9. Au contraire. And why? Because God is turning loose the four apocalyptic destroyers. That’s what John the Seer says. They come with divine authorization. Therefore we’re not gonna stop ’em. Sure they terrorize us all, but they are the “rod of God’s anger,” and no one in John’s apocalypse—not even the Lamb’s worshippers—escapes the war, plague, famine, fire. The Lamb’s worshippers trust, not that they will escape these grim reapers, but that the Lamb’s resurrection is their grounds for hope—even as all the parameters of left-hand peace and justice crumble.

Such hope is not pie-in-the-sky. It’s planting your OLIVE tree (so Pastor Mitri Raheb of Christmas Lutheran Church in Bethlehem) even as the Israeli soldiers come again to destroy your life’s work. It’s doing the “inasmuch” stuff of Matthew 25, howsoever you can, as the sky continues to fall in. But still not resting your hope on what you can achieve there, since it too shall pass away. As Bob Bertram liked to say: “Hope needs success.” The only big success we’ve heard of—an Advent invasion from up front, beamed back into our law-of-sin-and-death world—is the One who conquered death, the death that otherwise always conquers all sinners. For sinners to hope in him makes sense, given the other options available.

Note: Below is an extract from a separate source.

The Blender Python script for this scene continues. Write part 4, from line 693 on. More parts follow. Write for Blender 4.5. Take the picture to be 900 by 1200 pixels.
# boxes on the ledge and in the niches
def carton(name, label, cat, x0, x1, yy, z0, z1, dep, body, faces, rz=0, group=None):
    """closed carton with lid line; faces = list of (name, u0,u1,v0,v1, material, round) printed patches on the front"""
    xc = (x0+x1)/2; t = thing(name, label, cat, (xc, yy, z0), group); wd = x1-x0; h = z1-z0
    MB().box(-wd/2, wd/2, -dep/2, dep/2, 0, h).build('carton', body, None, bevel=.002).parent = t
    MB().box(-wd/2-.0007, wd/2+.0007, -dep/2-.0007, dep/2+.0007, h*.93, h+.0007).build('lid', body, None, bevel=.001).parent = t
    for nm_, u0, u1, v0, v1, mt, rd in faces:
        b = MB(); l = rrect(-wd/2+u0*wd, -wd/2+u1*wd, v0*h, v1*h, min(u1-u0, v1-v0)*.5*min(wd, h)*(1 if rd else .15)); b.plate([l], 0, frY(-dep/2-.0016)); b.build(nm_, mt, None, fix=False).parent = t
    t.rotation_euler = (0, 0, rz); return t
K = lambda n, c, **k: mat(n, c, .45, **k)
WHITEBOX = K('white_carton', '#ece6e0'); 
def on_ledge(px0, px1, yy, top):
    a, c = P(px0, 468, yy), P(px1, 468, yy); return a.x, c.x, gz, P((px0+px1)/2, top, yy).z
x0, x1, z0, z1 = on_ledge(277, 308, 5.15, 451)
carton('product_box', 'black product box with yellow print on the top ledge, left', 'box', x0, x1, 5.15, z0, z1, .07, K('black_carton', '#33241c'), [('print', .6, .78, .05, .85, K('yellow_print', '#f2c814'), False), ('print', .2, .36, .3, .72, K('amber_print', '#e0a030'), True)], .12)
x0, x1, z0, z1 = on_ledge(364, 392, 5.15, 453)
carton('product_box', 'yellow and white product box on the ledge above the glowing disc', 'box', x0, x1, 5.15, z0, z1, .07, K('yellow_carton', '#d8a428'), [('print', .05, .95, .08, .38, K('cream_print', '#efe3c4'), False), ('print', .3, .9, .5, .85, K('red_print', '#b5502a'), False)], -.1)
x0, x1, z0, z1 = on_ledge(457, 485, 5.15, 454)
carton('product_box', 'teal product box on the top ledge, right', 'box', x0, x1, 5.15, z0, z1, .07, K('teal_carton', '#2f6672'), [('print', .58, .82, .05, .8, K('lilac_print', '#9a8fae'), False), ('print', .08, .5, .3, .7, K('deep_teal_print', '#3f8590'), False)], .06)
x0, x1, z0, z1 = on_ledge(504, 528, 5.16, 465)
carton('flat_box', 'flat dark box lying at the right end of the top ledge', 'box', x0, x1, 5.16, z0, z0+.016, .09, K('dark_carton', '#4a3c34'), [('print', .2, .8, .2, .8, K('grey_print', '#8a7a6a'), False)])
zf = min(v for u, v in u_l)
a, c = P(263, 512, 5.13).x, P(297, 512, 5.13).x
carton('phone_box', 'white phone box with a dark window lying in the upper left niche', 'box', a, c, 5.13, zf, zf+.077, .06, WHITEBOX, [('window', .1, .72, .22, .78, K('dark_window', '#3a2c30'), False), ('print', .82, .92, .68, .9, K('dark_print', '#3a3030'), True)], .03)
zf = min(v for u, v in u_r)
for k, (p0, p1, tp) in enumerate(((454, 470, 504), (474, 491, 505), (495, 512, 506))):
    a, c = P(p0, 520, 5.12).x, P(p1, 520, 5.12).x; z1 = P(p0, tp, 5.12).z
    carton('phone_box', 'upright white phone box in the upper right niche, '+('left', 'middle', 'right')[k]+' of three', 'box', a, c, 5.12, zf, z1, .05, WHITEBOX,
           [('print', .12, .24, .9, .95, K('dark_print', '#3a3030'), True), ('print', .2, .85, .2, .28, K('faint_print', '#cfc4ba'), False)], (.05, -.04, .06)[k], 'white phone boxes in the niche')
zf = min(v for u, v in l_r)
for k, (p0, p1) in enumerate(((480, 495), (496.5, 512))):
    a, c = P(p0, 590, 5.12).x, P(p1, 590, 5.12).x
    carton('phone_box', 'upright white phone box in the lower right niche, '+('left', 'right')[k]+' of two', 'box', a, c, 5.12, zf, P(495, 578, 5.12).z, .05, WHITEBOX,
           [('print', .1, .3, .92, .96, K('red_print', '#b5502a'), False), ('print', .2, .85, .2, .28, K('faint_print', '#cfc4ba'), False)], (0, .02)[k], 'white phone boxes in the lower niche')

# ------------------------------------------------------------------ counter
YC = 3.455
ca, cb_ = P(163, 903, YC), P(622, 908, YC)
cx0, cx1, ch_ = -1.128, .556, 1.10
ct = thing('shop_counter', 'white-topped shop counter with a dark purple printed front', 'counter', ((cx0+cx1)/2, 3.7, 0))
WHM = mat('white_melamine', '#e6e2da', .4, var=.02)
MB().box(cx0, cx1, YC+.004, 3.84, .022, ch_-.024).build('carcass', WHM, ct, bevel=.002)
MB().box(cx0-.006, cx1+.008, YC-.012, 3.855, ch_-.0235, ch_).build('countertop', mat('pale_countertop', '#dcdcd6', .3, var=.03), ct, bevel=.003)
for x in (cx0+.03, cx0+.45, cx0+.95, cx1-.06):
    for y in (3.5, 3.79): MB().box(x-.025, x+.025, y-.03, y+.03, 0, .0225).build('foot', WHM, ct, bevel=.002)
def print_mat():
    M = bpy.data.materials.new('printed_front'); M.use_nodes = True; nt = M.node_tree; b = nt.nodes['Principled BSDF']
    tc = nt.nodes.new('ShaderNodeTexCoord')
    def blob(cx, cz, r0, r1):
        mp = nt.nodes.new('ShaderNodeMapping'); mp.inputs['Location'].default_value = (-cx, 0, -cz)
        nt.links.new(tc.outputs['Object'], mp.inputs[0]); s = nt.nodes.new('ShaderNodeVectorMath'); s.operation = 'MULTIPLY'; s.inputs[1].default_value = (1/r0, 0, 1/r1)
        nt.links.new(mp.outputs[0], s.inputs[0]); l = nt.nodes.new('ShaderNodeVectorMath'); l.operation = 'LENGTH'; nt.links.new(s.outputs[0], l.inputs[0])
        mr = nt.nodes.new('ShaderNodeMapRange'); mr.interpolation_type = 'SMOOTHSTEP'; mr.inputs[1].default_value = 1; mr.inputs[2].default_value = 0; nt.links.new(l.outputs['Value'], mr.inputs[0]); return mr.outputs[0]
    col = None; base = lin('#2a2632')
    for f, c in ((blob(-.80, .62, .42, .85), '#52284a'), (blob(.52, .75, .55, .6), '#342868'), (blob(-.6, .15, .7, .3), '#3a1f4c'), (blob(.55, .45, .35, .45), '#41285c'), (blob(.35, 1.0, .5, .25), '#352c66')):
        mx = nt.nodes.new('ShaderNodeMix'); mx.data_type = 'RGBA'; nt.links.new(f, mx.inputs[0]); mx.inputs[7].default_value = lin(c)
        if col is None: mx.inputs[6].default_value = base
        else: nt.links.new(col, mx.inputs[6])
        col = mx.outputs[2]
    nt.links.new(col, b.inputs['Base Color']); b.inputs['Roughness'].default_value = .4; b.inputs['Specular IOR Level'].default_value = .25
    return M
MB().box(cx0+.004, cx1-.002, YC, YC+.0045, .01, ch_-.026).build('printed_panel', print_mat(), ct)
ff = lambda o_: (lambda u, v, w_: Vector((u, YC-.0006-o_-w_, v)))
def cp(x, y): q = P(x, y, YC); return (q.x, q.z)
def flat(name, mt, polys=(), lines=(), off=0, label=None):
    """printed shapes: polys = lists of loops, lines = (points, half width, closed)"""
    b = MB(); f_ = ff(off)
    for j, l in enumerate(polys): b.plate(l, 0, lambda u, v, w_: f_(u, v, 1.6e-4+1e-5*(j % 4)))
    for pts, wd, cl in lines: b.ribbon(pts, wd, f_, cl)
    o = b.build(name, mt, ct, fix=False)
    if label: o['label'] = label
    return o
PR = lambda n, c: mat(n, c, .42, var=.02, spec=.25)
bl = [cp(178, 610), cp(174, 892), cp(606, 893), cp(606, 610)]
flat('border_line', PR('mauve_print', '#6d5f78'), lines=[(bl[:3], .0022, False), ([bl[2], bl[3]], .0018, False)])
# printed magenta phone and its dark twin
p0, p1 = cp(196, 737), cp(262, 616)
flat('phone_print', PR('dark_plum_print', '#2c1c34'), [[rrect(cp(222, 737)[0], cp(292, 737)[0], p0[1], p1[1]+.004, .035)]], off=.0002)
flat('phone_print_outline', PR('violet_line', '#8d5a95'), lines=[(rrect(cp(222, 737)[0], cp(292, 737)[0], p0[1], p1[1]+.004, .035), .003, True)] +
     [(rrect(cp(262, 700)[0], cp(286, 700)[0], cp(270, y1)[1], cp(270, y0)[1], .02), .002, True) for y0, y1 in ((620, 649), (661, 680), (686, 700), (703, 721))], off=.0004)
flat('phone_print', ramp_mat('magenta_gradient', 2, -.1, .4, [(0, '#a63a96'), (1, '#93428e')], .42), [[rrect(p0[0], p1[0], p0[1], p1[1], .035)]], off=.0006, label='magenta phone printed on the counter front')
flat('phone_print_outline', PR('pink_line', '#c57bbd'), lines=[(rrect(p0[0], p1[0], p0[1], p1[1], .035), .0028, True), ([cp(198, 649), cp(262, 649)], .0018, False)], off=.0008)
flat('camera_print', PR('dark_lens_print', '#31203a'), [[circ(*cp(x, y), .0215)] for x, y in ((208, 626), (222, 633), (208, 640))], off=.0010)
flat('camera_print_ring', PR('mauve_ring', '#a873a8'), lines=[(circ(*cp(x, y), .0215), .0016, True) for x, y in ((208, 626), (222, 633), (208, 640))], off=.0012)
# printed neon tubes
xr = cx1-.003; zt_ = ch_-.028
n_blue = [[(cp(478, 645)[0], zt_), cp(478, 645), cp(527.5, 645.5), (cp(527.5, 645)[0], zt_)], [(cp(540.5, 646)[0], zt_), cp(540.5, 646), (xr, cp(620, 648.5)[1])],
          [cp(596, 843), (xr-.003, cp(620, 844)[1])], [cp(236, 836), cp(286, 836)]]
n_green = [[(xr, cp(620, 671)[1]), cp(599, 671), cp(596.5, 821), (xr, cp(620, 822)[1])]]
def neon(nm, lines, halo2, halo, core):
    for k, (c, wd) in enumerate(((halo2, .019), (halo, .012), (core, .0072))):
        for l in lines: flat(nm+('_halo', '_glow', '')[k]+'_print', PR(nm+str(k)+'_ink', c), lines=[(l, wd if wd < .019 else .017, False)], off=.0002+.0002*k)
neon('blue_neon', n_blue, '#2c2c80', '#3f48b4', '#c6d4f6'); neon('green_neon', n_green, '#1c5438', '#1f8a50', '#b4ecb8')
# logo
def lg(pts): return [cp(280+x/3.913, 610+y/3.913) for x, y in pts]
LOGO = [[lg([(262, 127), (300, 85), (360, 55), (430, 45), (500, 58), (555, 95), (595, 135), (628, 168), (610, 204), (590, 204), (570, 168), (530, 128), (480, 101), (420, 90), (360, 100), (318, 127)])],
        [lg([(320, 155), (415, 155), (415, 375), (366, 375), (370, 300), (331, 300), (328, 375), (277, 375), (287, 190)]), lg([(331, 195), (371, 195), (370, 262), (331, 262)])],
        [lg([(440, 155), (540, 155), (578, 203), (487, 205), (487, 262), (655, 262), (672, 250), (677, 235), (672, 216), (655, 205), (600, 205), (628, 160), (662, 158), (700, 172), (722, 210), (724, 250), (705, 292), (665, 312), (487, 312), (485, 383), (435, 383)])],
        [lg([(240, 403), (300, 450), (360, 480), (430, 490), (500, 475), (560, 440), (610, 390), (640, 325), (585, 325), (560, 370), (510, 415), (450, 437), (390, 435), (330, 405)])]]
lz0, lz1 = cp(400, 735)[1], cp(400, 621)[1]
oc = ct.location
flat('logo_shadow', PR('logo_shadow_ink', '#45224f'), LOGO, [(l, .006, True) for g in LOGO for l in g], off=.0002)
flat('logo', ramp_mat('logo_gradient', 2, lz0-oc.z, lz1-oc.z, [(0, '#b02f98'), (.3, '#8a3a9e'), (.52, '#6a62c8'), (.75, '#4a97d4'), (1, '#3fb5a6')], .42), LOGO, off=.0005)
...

By Roberta F., CC BY-SA 3.0, https://commons.wikimedia.org/w/index.php?curid=2792403

10. That is what the Kingdom of God is all about. It’s about “God-relations” being healed. Here’s one description (Luther, Large Catechism, Lord’s Prayer, Second Petition): “What is the kingdom of God? Answer: simply what we learned in the Creed, namely that God sent his Son, Christ our Lord, into the world to redeem and deliver us from the power of the devil and to bring us to himself and rule us as a king of righteousness, life, and salvation against sin, death, and an evil conscience. To this end he also gave his Holy Spirit to teach us this through his holy Word and enlighten and strengthen us in faith by his power. We pray here at the outset that all this may be realized in us and that…led by the Holy Spirit many may come into the kingdom of grace and become partakers of salvation, so that we may all remain together eternally in this kingdom.”

Christ’s kingdom is a Good-News promise in God-relations. It’s coram deo stuff. The word “eternally” in the last line above signals both the kingdom’s turf (vis-a-vis the Eternal One) and its durability (forever and ever). Partial paradises in human relations, even extensive world-peace and equity-justice among peoples, are not “what is the Kingdom of God.” For one thing, they cannot pass the “eternal” durability test. In Jesus’ words, they still “pass away.” They are part of heaven-and-earth. They are never death-proof. Death-proofing is a coram deo agenda.

You have to have death behind you in order to be death-proof for the future. Which comes with the peace and justice generated by the Mangered Messiah. Which was the peace the angelic messengers were proclaiming. Yes, it was “on earth” (Hallelujah!) but it was a Peace with God (double Hallelujah!) that earthlings can never pull off. This promissory peace renders its trusters death-proof, Judgment Day survivors, even before it happens. This is the promise all Christ-trusters cling to—also as they take their last breath. The last line of Luther’s apocalyptic hymn “A Mighty Fortress” highlights its chutzpah: “Das Reich muss uns doch bleiben”—this Kingdom MUST be ours forever.” Why the “must”? God has “gotta” do it. He promised.

Peace (you know whose) and Joy (ditto)!